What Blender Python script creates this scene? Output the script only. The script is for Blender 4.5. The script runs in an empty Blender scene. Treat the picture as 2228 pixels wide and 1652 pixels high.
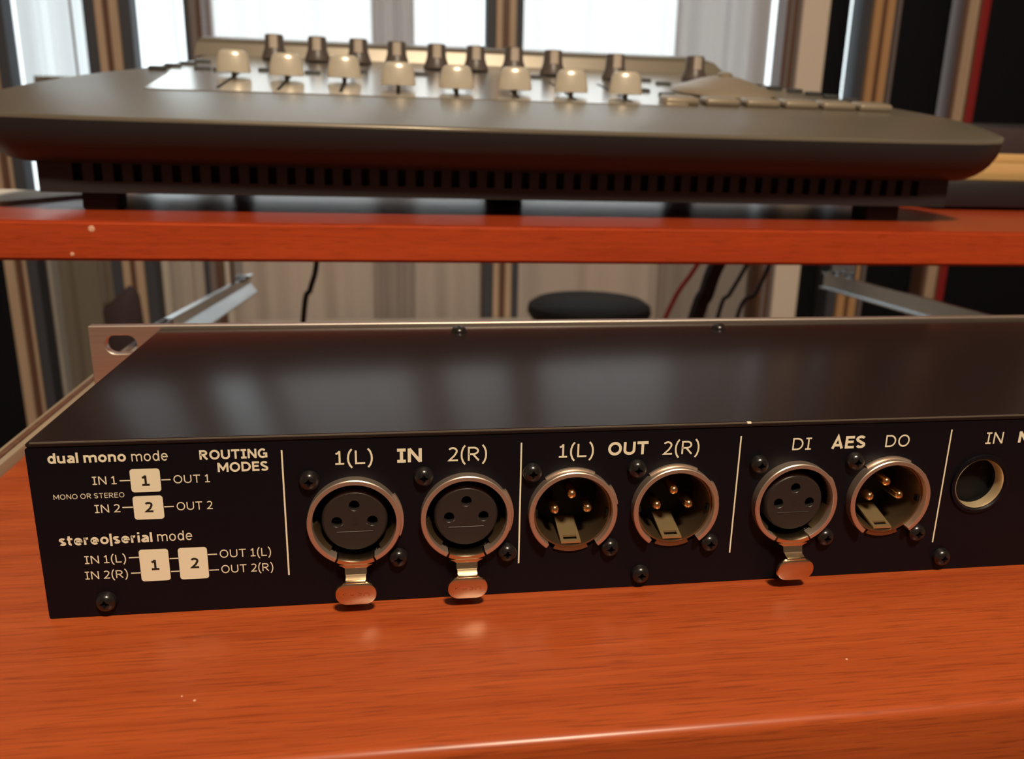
import bpy, bmesh, math, random
from mathutils import Vector, Matrix
random.seed(7)
S = 0.001                      # all builders below take millimetres
sc = bpy.context.scene
COL = sc.collection

# ------------------------------------------------------------------ camera
cd = bpy.data.cameras.new('camera'); cam = bpy.data.objects.new('camera', cd); COL.objects.link(cam)
cd.sensor_width = 36.0; cd.lens = 29.517; cd.clip_start = 0.01; cd.clip_end = 50
R0 = Vector((0.989995, -0.139714, 0.019763)); R1 = Vector((-0.019811, -0.276295, -0.960869)); R2 = Vector((0.139707, 0.950863, -0.276298))
M = Matrix.Identity(4)
for i in range(3):
    M[i][0] = R0[i]; M[i][1] = -R1[i]; M[i][2] = -R2[i]
M.translation = Vector((80.352, -185.369, 109.673)) * S
cam.matrix_world = M
cd.dof.use_dof = True; cd.dof.focus_distance = 0.203; cd.dof.aperture_fstop = 21.0
sc.camera = cam

# ------------------------------------------------------------------ world, lamps, exposure
w = bpy.data.worlds.new('sky'); sc.world = w; w.use_nodes = True
bg = w.node_tree.nodes['Background']; bg.inputs['Color'].default_value = (0.86, 0.97, 1.0, 1); bg.inputs['Strength'].default_value = 1.9
sc.view_settings.view_transform = 'Standard'; sc.view_settings.look = 'None'
sc.view_settings.exposure = 0.0; sc.view_settings.gamma = 1.0; sc.view_settings.use_curve_mapping = False

def area(name, loc, target, size, power, color, shape='DISK'):
    l = bpy.data.lights.new(name, 'AREA'); l.shape = shape; l.size = size; l.energy = power; l.color = color
    o = bpy.data.objects.new(name, l); COL.objects.link(o)
    o.location = Vector(loc) * S
    d = (Vector(target) - Vector(loc)).normalized()
    o.rotation_euler = d.to_track_quat('-Z', 'Y').to_euler()
    return o
area('ceiling_lamp_light', (260, -900, 1450), (140, 100, 0), 0.22, 33.0, (1.0, 0.82, 0.60))

# ------------------------------------------------------------------ materials
MATS = {}
def mat(name, color, rough=0.5, metal=0.0, spec=0.5, coat=0.0, bump=None, var=None):
    m = bpy.data.materials.new(name); m.use_nodes = True; nt = m.node_tree
    b = nt.nodes['Principled BSDF']
    b.inputs['Base Color'].default_value = (*color, 1); b.inputs['Roughness'].default_value = rough
    b.inputs['Metallic'].default_value = metal; b.inputs['Specular IOR Level'].default_value = spec
    b.inputs['Coat Weight'].default_value = coat; b.inputs['Coat Roughness'].default_value = 0.12
    tc = nt.nodes.new('ShaderNodeTexCoord')
    if var:                      # (scale xyz, amount)
        mp = nt.nodes.new('ShaderNodeMapping'); mp.inputs['Scale'].default_value = var[0]
        nz = nt.nodes.new('ShaderNodeTexNoise'); nz.inputs['Scale'].default_value = 1.0; nz.inputs['Detail'].default_value = 4
        cr = nt.nodes.new('ShaderNodeMapRange'); cr.inputs['To Min'].default_value = 1 - var[1]; cr.inputs['To Max'].default_value = 1 + var[1]
        cr.inputs['From Min'].default_value = 0.3; cr.inputs['From Max'].default_value = 0.7
        mx = nt.nodes.new('ShaderNodeMix'); mx.data_type = 'RGBA'; mx.blend_type = 'MULTIPLY'; mx.inputs[0].default_value = 1
        mx.inputs[6].default_value = (*color, 1)
        nt.links.new(tc.outputs['Object'], mp.inputs['Vector']); nt.links.new(mp.outputs[0], nz.inputs['Vector'])
        nt.links.new(nz.outputs['Fac'], cr.inputs['Value']); nt.links.new(cr.outputs[0], mx.inputs[7])
        nt.links.new(mx.outputs[2], b.inputs['Base Color'])
    if bump:                     # (scale, strength, distance)
        nz = nt.nodes.new('ShaderNodeTexNoise'); nz.inputs['Scale'].default_value = bump[0]; nz.inputs['Detail'].default_value = 3
        bp = nt.nodes.new('ShaderNodeBump'); bp.inputs['Strength'].default_value = bump[1]; bp.inputs['Distance'].default_value = bump[2]
        nt.links.new(tc.outputs['Object'], nz.inputs['Vector']); nt.links.new(nz.outputs['Fac'], bp.inputs['Height'])
        nt.links.new(bp.outputs[0], b.inputs['Normal'])
    MATS[name] = m
    return m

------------

Exercise description: Copy the listing word for word, excluding its pictures.

Finished exercise:
What Blender Python script creates this scene? Output the script only. The script is for Blender 4.5. The script runs in an empty Blender scene. Treat the picture as 2228 pixels wide and 1652 pixels high.
import bpy, bmesh, math, random
from mathutils import Vector, Matrix
random.seed(7)
S = 0.001                      # all builders below take millimetres
sc = bpy.context.scene
COL = sc.collection

# ------------------------------------------------------------------ camera
cd = bpy.data.cameras.new('camera'); cam = bpy.data.objects.new('camera', cd); COL.objects.link(cam)
cd.sensor_width = 36.0; cd.lens = 29.517; cd.clip_start = 0.01; cd.clip_end = 50
R0 = Vector((0.989995, -0.139714, 0.019763)); R1 = Vector((-0.019811, -0.276295, -0.960869)); R2 = Vector((0.139707, 0.950863, -0.276298))
M = Matrix.Identity(4)
for i in range(3):
    M[i][0] = R0[i]; M[i][1] = -R1[i]; M[i][2] = -R2[i]
M.translation = Vector((80.352, -185.369, 109.673)) * S
cam.matrix_world = M
cd.dof.use_dof = True; cd.dof.focus_distance = 0.203; cd.dof.aperture_fstop = 21.0
sc.camera = cam

# ------------------------------------------------------------------ world, lamps, exposure
w = bpy.data.worlds.new('sky'); sc.world = w; w.use_nodes = True
bg = w.node_tree.nodes['Background']; bg.inputs['Color'].default_value = (0.86, 0.97, 1.0, 1); bg.inputs['Strength'].default_value = 1.9
sc.view_settings.view_transform = 'Standard'; sc.view_settings.look = 'None'
sc.view_settings.exposure = 0.0; sc.view_settings.gamma = 1.0; sc.view_settings.use_curve_mapping = False

def area(name, loc, target, size, power, color, shape='DISK'):
    l = bpy.data.lights.new(name, 'AREA'); l.shape = shape; l.size = size; l.energy = power; l.color = color
    o = bpy.data.objects.new(name, l); COL.objects.link(o)
    o.location = Vector(loc) * S
    d = (Vector(target) - Vector(loc)).normalized()
    o.rotation_euler = d.to_track_quat('-Z', 'Y').to_euler()
    return o
area('ceiling_lamp_light', (260, -900, 1450), (140, 100, 0), 0.22, 33.0, (1.0, 0.82, 0.60))

# ------------------------------------------------------------------ materials
MATS = {}
def mat(name, color, rough=0.5, metal=0.0, spec=0.5, coat=0.0, bump=None, var=None):
    m = bpy.data.materials.new(name); m.use_nodes = True; nt = m.node_tree
    b = nt.nodes['Principled BSDF']
    b.inputs['Base Color'].default_value = (*color, 1); b.inputs['Roughness'].default_value = rough
    b.inputs['Metallic'].default_value = metal; b.inputs['Specular IOR Level'].default_value = spec
    b.inputs['Coat Weight'].default_value = coat; b.inputs['Coat Roughness'].default_value = 0.12
    tc = nt.nodes.new('ShaderNodeTexCoord')
    if var:                      # (scale xyz, amount)
        mp = nt.nodes.new('ShaderNodeMapping'); mp.inputs['Scale'].default_value = var[0]
        nz = nt.nodes.new('ShaderNodeTexNoise'); nz.inputs['Scale'].default_value = 1.0; nz.inputs['Detail'].default_value = 4
        cr = nt.nodes.new('ShaderNodeMapRange'); cr.inputs['To Min'].default_value = 1 - var[1]; cr.inputs['To Max'].default_value = 1 + var[1]
        cr.inputs['From Min'].default_value = 0.3; cr.inputs['From Max'].default_value = 0.7
        mx = nt.nodes.new('ShaderNodeMix'); mx.data_type = 'RGBA'; mx.blend_type = 'MULTIPLY'; mx.inputs[0].default_value = 1
        mx.inputs[6].default_value = (*color, 1)
        nt.links.new(tc.outputs['Object'], mp.inputs['Vector']); nt.links.new(mp.outputs[0], nz.inputs['Vector'])
        nt.links.new(nz.outputs['Fac'], cr.inputs['Value']); nt.links.new(cr.outputs[0], mx.inputs[7])
        nt.links.new(mx.outputs[2], b.inputs['Base Color'])
    if bump:                     # (scale, strength, distance)
        nz = nt.nodes.new('ShaderNodeTexNoise'); nz.inputs['Scale'].default_value = bump[0]; nz.inputs['Detail'].default_value = 3
        bp = nt.nodes.new('ShaderNodeBump'); bp.inputs['Strength'].default_value = bump[1]; bp.inputs['Distance'].default_value = bump[2]
        nt.links.new(tc.outputs['Object'], nz.inputs['Vector']); nt.links.new(nz.outputs['Fac'], bp.inputs['Height'])
        nt.links.new(bp.outputs[0], b.inputs['Normal'])
    MATS[name] = m
    return m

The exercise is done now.